The Uniform Trade Secret Protection Act – which has been adopted by 47 states, but not by North Carolina – as well as the recently enacted federal Defend Trade Secrets Act – contain no specification of the elements of a prima facie case. Instead, those acts define “trade secret misappropriation,” and then the court determines what an employer must allege and produce evidence of to avoid dismissal of its case and to proceed to trial. Because trade secret misappropriation is generally defined to include a requirement that there has been acquisition of the trade secret by “improper means” or disclosure or use “without authority or consent” or similar language, courts generally require evidence of such wrongful conduct in order to permit a case to go forward. Although the NCTSPA does not adopt the Uniform Act, its definition of misappropriation is similar, requiring proof of acquisition, disclosure or use of the trade secret “without express or implied authority or consent” in order to establish misappropriation (that is, proof of those elements is necessary for the plaintiff to obtain a final court judgment of misappropriation, as opposed to what is required for the prima facie case to survive early dismissal and to have the right to proceed toward trial). It would seem, therefore, that the prima facie case under the NCTSPA should likewise require allegation and evidence of “unauthorized” access or use. But, as set out above, the NCTSPA appears to provide otherwise and to allow satisfaction of the prima facie case based merely on “an opportunity” to acquire the trade secret, without an additional showing that such opportunity was improper.
Applying the NCTSPA, North Carolina courts have in fact authorized some cases to go forward based on a bare showing that a former employee had access to their former employer’s secrets, even though there was no showing of unauthorized access or use. Several decisions of the North Carolina Court of Appeals, some recent, have endorsed these results. E.g., Horner Int’l Co. v. McKoy, 232 N.C. App. 559 (2014); TSG Finishing, LLC v. Bollinger, 238 N.C. App. 586 (2014) and Bar-Mullin, Inc. v. Browning, 108 N.C. App. 590 (1993). In other cases, however, courts have required more than a showing that a defendant was in possession of a trade secret. For example, in Static Control Components, Inc. v. Summix, Inc., No. 1:08CV928, 2012 WL 1379380, at *7 (M.D.N.C. Apr. 20, 2012), the court dismissed the case of an employer who could show that a former employee had access to its trade secrets, but could not make the further showing that the employee shared the secrets with a competitor. And in Amerigas Propane, L.P. v. Coffey, No. 14 CVS 376, 2015 WL 6093207, at *13 (N.C. Super. Ct. Oct. 15, 2015), the court held that no prima facie case was shown by producing evidence only of an opportunity to acquire the secrets where there was no evidence of improper acquisition.

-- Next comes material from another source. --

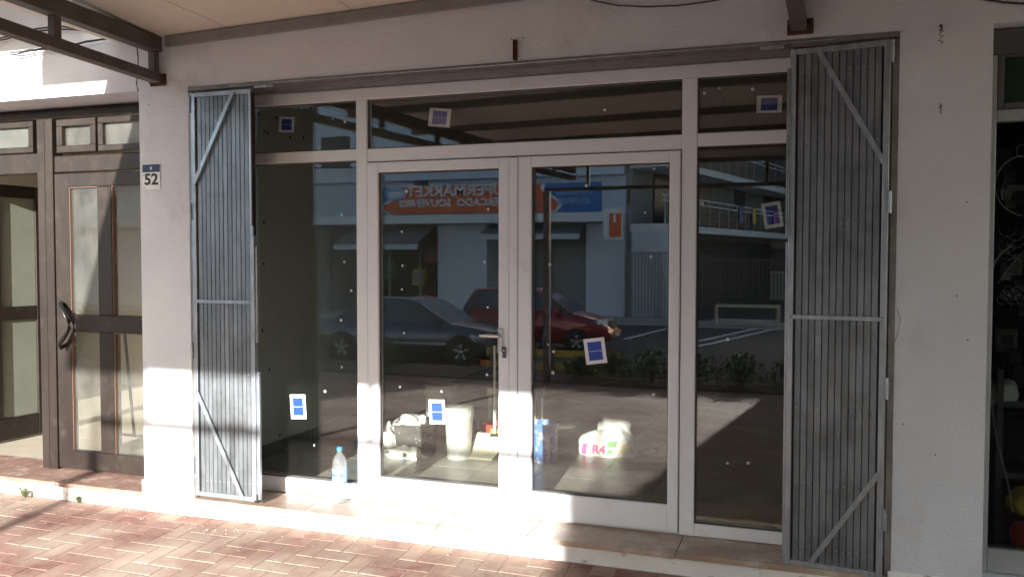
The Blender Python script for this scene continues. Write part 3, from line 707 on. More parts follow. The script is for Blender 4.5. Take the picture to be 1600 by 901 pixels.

These disparate case authorities have led to the aforementioned confusion in the law.
Judge McGuire of the North Carolina Business Court, relying on reasoning in a decision by the U.S. Court of Appeals for the Fourth Circuit, pointed a way out of this case law tangle in the recent case of American Air Filter Company v. Price. In the American Air Filter case, an employer sought an injunction against its former employee who had gone to work for a competitor, alleging a trade secret violation. The employee argued that the former employer had shown nothing more than an innocent acquisition of a trade secret, but had insufficient grounds to believe actual misappropriation had occurred or was threatened. To resolve whether the employer had made a sufficient case to justify an injunction, Judge McGuire first addressed the question of whether the NCTSPA means what it appears to say, that a prima facie case is created merely by showing possession and an opportunity to acquire the secret, without requiring a showing that the secret was acquired or used improperly. He concluded that the NCTSPA does not actually mean that. In so finding, he relied on the Fourth Circuit’s opinion in RLM Communications, Inc. v. Tuschen, 831 F.3d 190 (4th Cir. 2016) case (which was written by a former judge of the Business Court, Judge Albert Diaz).
In RLM, Judge Diaz had found that a literal application of the prima facie case section of the NCTSPA would lead to the absurd outcome outlined above – that a former employee could be forced to defend herself all the way through trial from a charge of misappropriation solely based upon a showing that she had acquired the secrets, even though her access had occurred entirely properly in the course of her employment. Judge Diaz concluded that the only reasonable way to interpret the NCTSPA is to require that an employer asserting misappropriation show not only that the employee had knowledge and an opportunity to acquire the trade secret, but also that the opportunity to acquire the secret was unauthorized, or that the secret had been used without authority. Judge Diaz’s reasoning was then adopted by Judge McGuire in the American Air Filter case. One month later, Judge Conrad of the Business Court did likewise in the case of Addison Whitney, LLC. v. Cashion (March 15, 2017).
Although significant, neither the decision of the Fourth Circuit Court of Appeals nor the decisions of the Business Court become the “law of North Carolina” binding on other state trial courts unless and until the North Carolina appellate courts adopt their reasoning.
If the rule of American Air Filter does become the law in North Carolina, what would be the practical effect? Would that raise the bar for a plaintiff to make a prima facie case of trade secret misappropriation under state law? The answer is yes, but probably not by much.
First, as noted above, perhaps in most cases plaintiffs are already held to a standard of alleging and showing either that the defendant acquired the trade secret wrongfully, or wrongfully disclosed or used it. Further, in both the American Air Filter and Addison Whitney cases, the Business Court had no trouble finding that the wrongfulness threshold had been crossed. But, the door would be closed on cases that would allow a plaintiff’s allegations to survive even though the defendant came into possession of the secrets in the course of their employment, and the plaintiff (former employer) has no evidence of wrongful disclosure or use.
If the analysis of the Air Filter case is adopted, courts faced with motions to dismiss and requests for preliminary injunctions will be required to directly confront what evidence exists for actual or threatened misappropriation and will not be able to fall back on a mere showing that an employee had access at some point.